This is a Title

Sometime during last summer, I decided to sign myself up for Goodreads Quotes of the Day. I had previously been spending hours reading through the quotes listed on that website, looking for ones I like, and figured that the Quote of the Day was an excellent way to curb the time I was spending but to accomplish the same end – reading a quote that I liked. April 11th’s quote was from Great Gatsby – “Angry, and half in love with her, and tremendously sorry, I turned away.” I love the book, so I read the background information on the quote that was listed underneath in the email. It read as follows “The Great Gatsby was published to mixed reviews and poor sales. Other titles that F. Scott Fitzgerald considered: Trimalchio in West Egg, Gold-Hatted Gatsby, and The High-Bouncing Lover. I mulled over each of these titles in my head, trying to picture the book under one of those names. I found myself rejecting every one of the alternative titles, preferring instead the actual. This got me thinking – what is the true purpose of titles?

I want to say that titles are unimportant. I want to say that if you’re going to read something you’re going to read something, regardless of whether or not you’re hooked by its name. I want to say that titles are stupid, of exaggerated importance, and completely unnecessary to the actual content. I want to say these things because I hate writing titles. I absolutely believe that they are all of those things. I’ve wasted too much time staring at my computer or looking up quotes for title ideas to be at all encouraged or inspired by the thought of creating or selecting a title.

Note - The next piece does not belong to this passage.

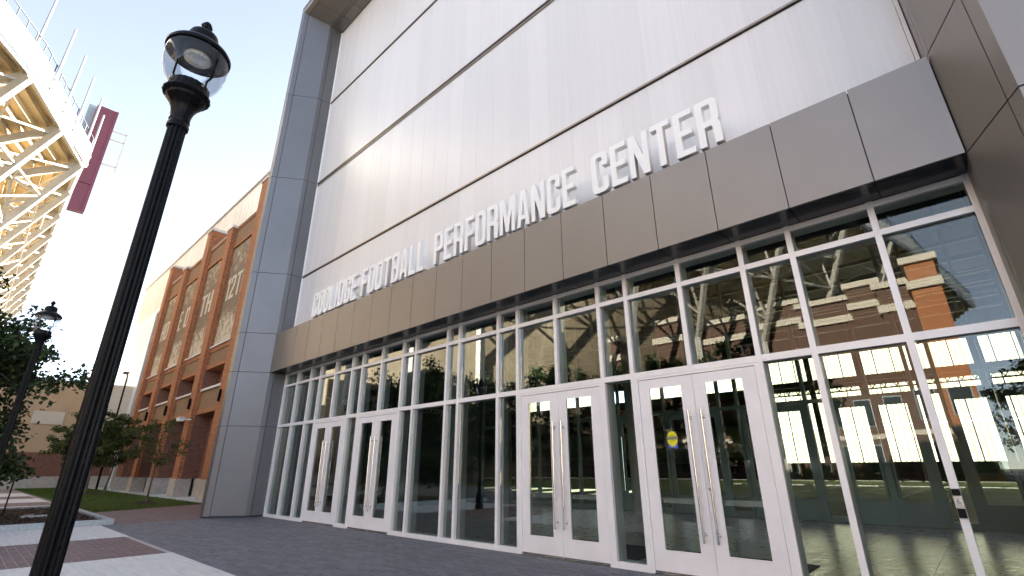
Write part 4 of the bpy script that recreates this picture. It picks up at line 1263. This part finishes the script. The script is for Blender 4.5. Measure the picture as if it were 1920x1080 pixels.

Even though I want to deplore titles completely and swear off writing them for the rest of my life, I know that nothing good could come of that. A title is, in fact, a name – and is as important to the piece of writing as our names are to us. What would I be without my name? I would be an idea – someone who loves to write, plays piano, has two younger siblings, brown hair, and green eyes. I would be all of these things and, true, without my name these things would be no less important, but the summing nature of a name makes everything seem more complete.

A title is like packaging on a present. You note the size and shape of the box, and then tear it open to see what’s inside, with an idea already formed in your mind with regards to what you’ll find.

Certainly, titles of essays are less important to the nature of an essay than names are to the nature of a person. But would I be the same if my name were Lindsay, or Sarah, or Samantha? I say no – but perhaps this is only because I have never known myself as any other name but Bailey. Either way, the wrongness of any other name for Great Gatsby besides Great Gatsby gave me a new consideration for the importance of titles, and I’ll try to complain less when I’ve got to think of them.

Today’s Goodreads Quote of the Day:

One thought to “This is a Title”

  1. Great question, Bailey.

    I think it’s funny that you compare names changing substance of people to titles changing substance of the work or how the reader interprets it. I find this specifically interesting to me because I changed my name in a sense the welcome week of my freshman year in college.

    My first name is Jacob, but I had never liked the name because it seemed rather soft and dull. My middle name is Levi and I always loved that name. So, freshman year, in a totally new environment, I decided to take a stab at it. It’s very strange the way being binomial changes a person. It’s almost like you instantly have two lives–the life for one name and the life for the other. To me, I was the same person, but there was an identity shift just by changing names. To know that there is a group of people who thinks of you by one title and a group that thinks of you as another makes you instantly break those two populations apart, which effects how you conceive yourself to them.